JAPANESE APOLOGIES FOR WORLD WAR II: A Rhetorical Study, by Jane W. Yamazaki. London: Routledge, 2005, 256 pp., £65 (cloth). POLITICS, MEMORY AND PUBLIC OPINION: The History Textbook Controversy and Japanese Society, by Sven Saaler, Munich: Deutsches Institut fur Japanstudien, 2005, 202 pp., 28 euro (cloth).

Reconciliation between Japan and its neighbors remains in limbo because issues of war memory and apology have not been resolved. Japan's shared history with Asia shapes and amplifies ongoing controversies ranging from territorial disputes to Prime Minister Junichiro Koizumi's repeated Yasukuni Shrine visits.

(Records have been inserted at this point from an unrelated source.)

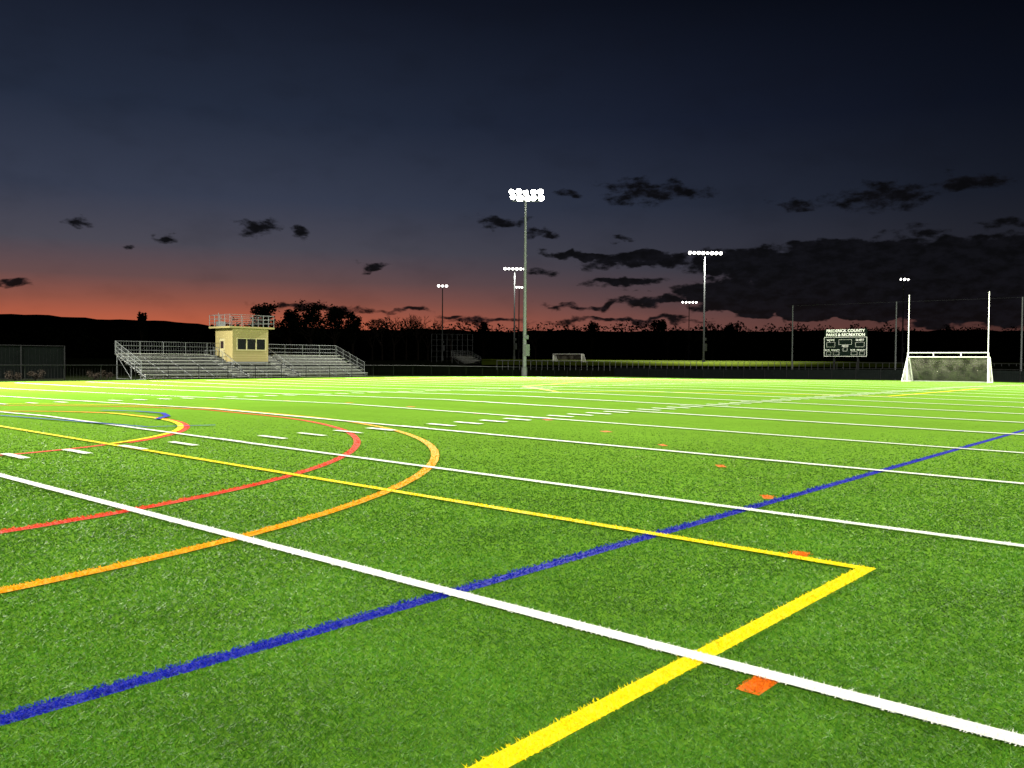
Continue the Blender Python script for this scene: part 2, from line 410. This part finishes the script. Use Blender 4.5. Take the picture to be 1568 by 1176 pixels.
# ---------------------------------------------------------------- distant lit outfield (a mounded strip)
def outfield():
    B=MB()
    A=np.linspace(-2,34,60)
    def P(a,D,z):
        u,v=spot_at(a,D); return (u,v,z)
    prof=[(150,1.0),(156,1.55),(166,1.80),(182,2.0),(205,2.05)]
    for i in range(len(A)-1):
        for j in range(len(prof)-1):
            (d0,z0),(d1,z1)=prof[j],prof[j+1]
            B.quad(P(A[i],d0,z0),P(A[i+1],d0,z0),P(A[i+1],d1,z1),P(A[i],d1,z1),0)
    B.obj('distant_outfield',[m_farfield])
outfield()

# ---------------------------------------------------------------- fences
def fence(name,pts,h,sp=2.4,fill=True,r=.03,m=(m_dark,m_screen),fillh=.6):
    B=MB()
    for i in range(len(pts)-1):
        (a,b2),(c,d)=pts[i],pts[i+1]; L=math.hypot(c-a,d-b2); n=max(1,int(L/sp))
        P=[(a+(c-a)*k/n,b2+(d-b2)*k/n) for k in range(n+1)]
        for k in range(n+1):
            u,v=P[k]; z=gz(u,v); B.beam((u,v,z-.2),(u,v,z+h+.04),r)
            if k<n:
                u1,v1=P[k+1]; z1=gz(u1,v1)
                B.beam((u,v,z+h),(u1,v1,z1+h),r*.8); B.beam((u,v,z+.08),(u1,v1,z1+.08),r*.5)
                if fill:
                    B.quad((u,v,z+.05),(u1,v1,z1+.05),(u1,v1,z1+h*fillh),(u,v,z+h*fillh),1)
                for q in range(1,12):
                    t=q/12; uu,vv=u+(u1-u)*t,v+(v1-v)*t; B.beam((uu,vv,z),(uu,vv,z+h),.005,n=3,cap=False)
    B.obj(name,list(m))
fence('chain_link_fence',[(-10,65.8),(99,65.8)],1.15,2.6,False,m=(m_dark,m_screen))
fence('chain_link_fence',[(99,65.8),(99,-12)],1.25,2.6,True,fillh=.9)
fence('windscreen_fence',[(4,71),(29.4,71)],2.6,3,True,.04,fillh=.97)
B=MB(); prev=None
for i in range(90):
    a_=-1+i*.37; u,v=spot_at(a_,149); z=.75
    B.beam((u,v,z-.6),(u,v,z+1.0),.05,n=5)
    if prev: B.beam((prev[0],prev[1],z+1.0),(u,v,z+1.0),.05,n=4)
    prev=(u,v)
B.obj('outfield_fence',[m_steel])

# netting poles at the end of the field
B=MB(); NV=[41.8,30.0,17.8,6,-6]
for v in NV: B.beam((101,v,-.5),(101,v,8.5),.09,.06,0,8)
B.beam((101,NV[0],8.45),(101,NV[-1],8.45),.004,n=4)
B.obj('net_poles',[m_dsteel])

# ---------------------------------------------------------------- goals
def net_mat(name,al,col):
    m,nt,b=newmat(name); b.inputs['Base Color'].default_value=col
    tc=nt.nodes.new('ShaderNodeTexCoord'); mp=nt.nodes.new('ShaderNodeTexNoise'); mp.inputs['Scale'].default_value=1.3
    nt.links.new(tc.outputs['Object'],mp.inputs['Vector'])
    mr=nt.nodes.new('ShaderNodeMapRange'); mr.inputs[1].default_value=.3; mr.inputs[2].default_value=.7; mr.inputs[3].default_value=al*.5; mr.inputs[4].default_value=al*1.5
    nt.links.new(mp.outputs['Fac'],mr.inputs[0]); nt.links.new(mr.outputs[0],b.inputs['Alpha']); return m
m_net=net_mat('goal_netting',.22,(.42,.39,.33,1))
m_net2=net_mat('goal_side_netting',.42,(.6,.6,.54,1))
def goal(name,u,vc,uprights=True,hw=3.6,hgt=2.44,r=.06):
    B=MB(); z=gz(u,vc)-.05; a,b2=vc-hw,vc+hw
    for v in (a,b2): B.beam((u,v,z),(u,v,z+hgt),r,m=0,n=10)
    B.beam((u,a,z+hgt),(u,b2,z+hgt),r,m=0,n=10)
    back=2.0; tb=.7
    for v in (a,b2):
        B.beam((u,v,z+hgt),(u+tb,v,z+hgt),.04); B.beam((u+tb,v,z+hgt),(u+back,v,z+.05),.04); B.beam((u,v,z+.05),(u+back,v,z+.05),.04)
        B.quad((u,v,z),(u+back,v,z),(u+tb,v,z+hgt),(u,v,z+hgt),2)
    B.beam((u+tb,a,z+hgt),(u+tb,b2,z+hgt),.03); B.beam((u+back,a,z+.05),(u+back,b2,z+.05),.04)
    n=10
    def sag(t,h):
        return (u+back+(tb-back)*h-.18*math.sin(math.pi*h)*(1+.6*math.sin(t*17)),a+(b2-a)*t,z+.05+(hgt-.05)*h)
    for i in range(n*2):
        for j in range(5):
            t0,t1,h0,h1=i/(2*n),(i+1)/(2*n),j/5,(j+1)/5
            B.quad(sag(t0,h0),sag(t1,h0),sag(t1,h1),sag(t0,h1),1)
    B.quad((u,a,z+hgt),(u,b2,z+hgt),(u+tb,b2,z+hgt+.002),(u+tb,a,z+hgt+.002),1)
    if uprights:
        for v in (a+.05,b2-.05):
            B.beam((u+.1,v,z+hgt),(u+.1,v,z+8.6),.045,.04,n=8)
        B.beam((u+.1,a,z+hgt+.42),(u+.1,b2,z+hgt+.42),.055,n=8)
        for v in (a,a+hw*.66,b2-hw*.66,b2): B.beam((u+.1,v,z+hgt),(u+.1,v,z+hgt+.42),.05,n=6)
        for v,s in ((a,-1),(b2,1)):
            B.beam((u,v,z+hgt),(u-.9,v+s*.25,z+.05),.04); B.beam((u,v,z+.06),(u-.9,v+s*.25,z+.06),.04)
            B.quad((u,v,z+.05),(u-.9,v+s*.25,z+.06),(u-.01,v,z+hgt),(u,v,z+hgt-.02),2)
    B.obj(name,[m_white,m_net,m_net2])
goal('football_goalpost',91.3,22.4)
u,v=spot_at(px2a(868),158); goal('soccer_goal',u,v,False,hw=3.2,r=.07)

# ---------------------------------------------------------------- scoreboard
def scoreboard():
    e=bpy.data.objects.new('scoreboard',None); scene.collection.objects.link(e)
    U=104.0; vc=36.6; hw=2.5; z0,z1=2.45,4.75; zt=5.7; zb=gz(U,vc)
    P=MB(); P.box(U,U+.25,vc-hw,vc+hw,z0,z1,0); P.box(U,U+.2,vc-hw+.05,vc+hw-.05,z1+.05,zt,0)
    fr=.035
    for (va,vb,za,zc) in ((vc-hw,vc+hw,z1-fr,z1),(vc-hw,vc+hw,z0,z0+fr),(vc-hw,vc-hw+fr,z0+fr,z1-fr),(vc+hw-fr,vc+hw,z0+fr,z1-fr)):
        P.box(U-.012,U-.002,va,vb,za,zc,1)
    def frame(cv,cz,w2,h2,t=.016):
        P.box(U-.01,U-.002,cv-w2,cv+w2,cz+h2-t,cz+h2,1); P.box(U-.01,U-.002,cv-w2,cv+w2,cz-h2,cz-h2+t,1)
        P.box(U-.01,U-.002,cv-w2,cv-w2+t,cz-h2+t,cz+h2-t,1); P.box(U-.01,U-.002,cv+w2-t,cv+w2,cz-h2+t,cz+h2-t,1)
    frame(vc,4.15,.75,.3); frame(vc+1.7,3.85,.5,.28); frame(vc-1.7,3.85,.5,.28); frame(vc,3.3,.25,.22)
    for s in (-1,1): frame(vc+s*1.95,2.82,.28,.2); frame(vc+s*1.05,2.82,.35,.2)
    P.obj('panel',[m_board,m_white],parent=e)
    Lg=MB()
    for v in (vc-1.4,vc+1.4): Lg.box(U+.26,U+.45,v-.1,v+.1,zb-.3,zt-.1,0)
    Lg.obj('legs',[m_dark],parent=e)
    m_t=simple('white_vinyl_letters',(.9,.9,.86,1),.6,0,.03,3)
    def txt(s,cv,cz,size,off=.008):
        c=bpy.data.curves.new('lettering','FONT'); c.body=s; c.size=size; c.align_x='CENTER'; c.align_y='CENTER'; c.extrude=.005; c.offset=off
        c.materials.append(m_t); o=bpy.data.objects.new('lettering',c); scene.collection.objects.link(o)
        o.location=(U-.02,cv,cz); o.rotation_euler=(rad(90),0,rad(-90)); o.parent=e
    txt('FREDERICK COUNTY',vc,5.47,.47); txt('PARKS & RECREATION',vc,5.0,.45)
    txt('HOME',vc+1.7,4.38,.32,0); txt('GUEST',vc-1.7,4.38,.32,0); txt('PERIOD',vc,3.68,.22,0)
    for s in (-1,1): txt('PLYR   PENALTY',vc+s*1.5,3.2,.24,0)
scoreboard()

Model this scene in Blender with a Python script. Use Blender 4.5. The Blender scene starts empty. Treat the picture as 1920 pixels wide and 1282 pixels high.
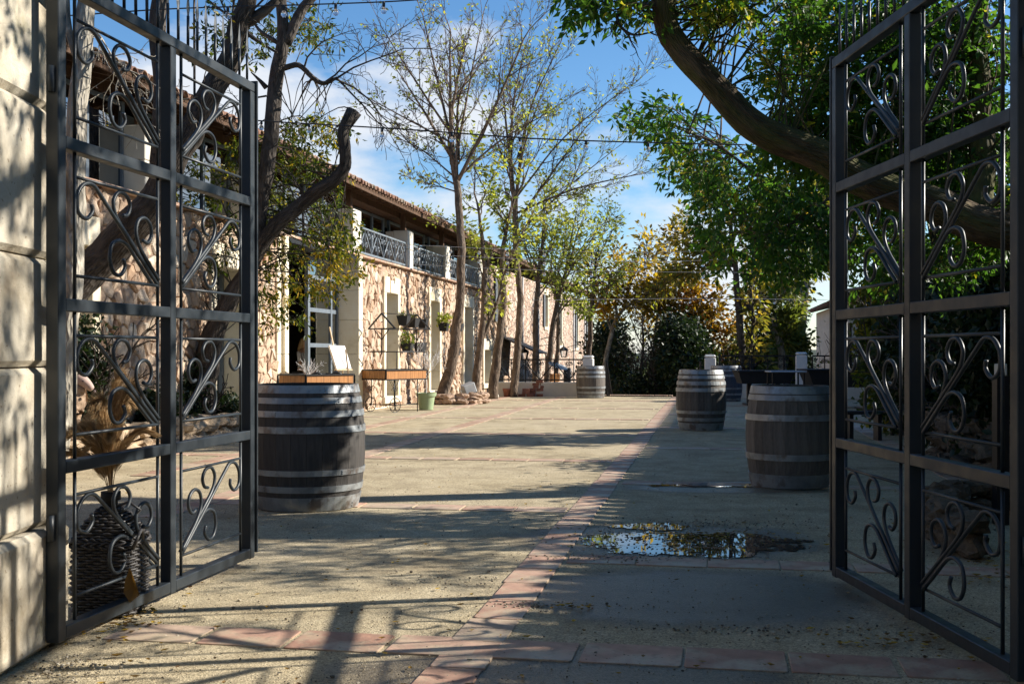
import bpy, math, random
import numpy as np
from mathutils import Vector, Matrix, noise as mnoise
random.seed(7)
RNG = np.random.default_rng(7)
S = bpy.context.scene
COL = S.collection

# ---------------------------------------------------------------- camera, world, sun, exposure
EYE = 1.4
cam_d = bpy.data.cameras.new('camera')
cam = bpy.data.objects.new('camera', cam_d)
COL.objects.link(cam)
cam.location = (0, 0, EYE)
cam.rotation_euler = (math.radians(90), 0, 0)
cam_d.lens = 40.0
cam_d.sensor_width = 36.0
cam_d.shift_y = 20.0 / 1920.0
cam_d.clip_start = 0.05
cam_d.clip_end = 3000
S.camera = cam

SUN_EL = 29.0
SUN_AZ = 79.0            # degrees clockwise from +Y
world = bpy.data.worlds.new('World')
S.world = world
world.use_nodes = True
nt = world.node_tree
nt.nodes.clear()
out = nt.nodes.new('ShaderNodeOutputWorld')
bg = nt.nodes.new('ShaderNodeBackground')
sky = nt.nodes.new('ShaderNodeTexSky')
sky.sky_type = 'NISHITA'
sky.sun_disc = False
sky.sun_elevation = math.radians(SUN_EL)
sky.sun_rotation = math.radians(SUN_AZ)
sky.altitude = 100
sky.air_density = 1.0
sky.dust_density = 0.0
sky.ozone_density = 4.0
bg.inputs[1].default_value = 0.054
tc = nt.nodes.new('ShaderNodeTexCoord')
mp = nt.nodes.new('ShaderNodeMapping')
mp.inputs['Scale'].default_value = (1.0, 1.0, 2.3)
mp.inputs['Location'].default_value = (0.35, 0.1, 0.0)
nz = nt.nodes.new('ShaderNodeTexNoise')
nz.inputs['Scale'].default_value = 4.2
nz.inputs['Detail'].default_value = 9
nz.inputs['Roughness'].default_value = 0.55
nt.links.new(tc.outputs['Generated'], mp.inputs[0])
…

In 2005 former German Prime Minister Helmud Schmidt visited Tokyo and reminded his hosts that Japan has no friends in Asia because it has failed to assume the burdens of history. Its neighbors have witnessed sustained efforts by some Japanese to gloss over the darker chapters of their shared history, generating disputes that impede reconciliation.

Japan has dug itself a deep diplomatic hole by denying, minimizing, shifting blame and justifying its atrocities in Asia. It is only since the 1990s that the government has begun the process of healing these rifts over history by revising textbooks, issuing apologies and making some reparations to former sex slaves. However, a conservative backlash aimed at sustaining a vindicating and valorizing narrative overshadows and undermines these reconciliation efforts.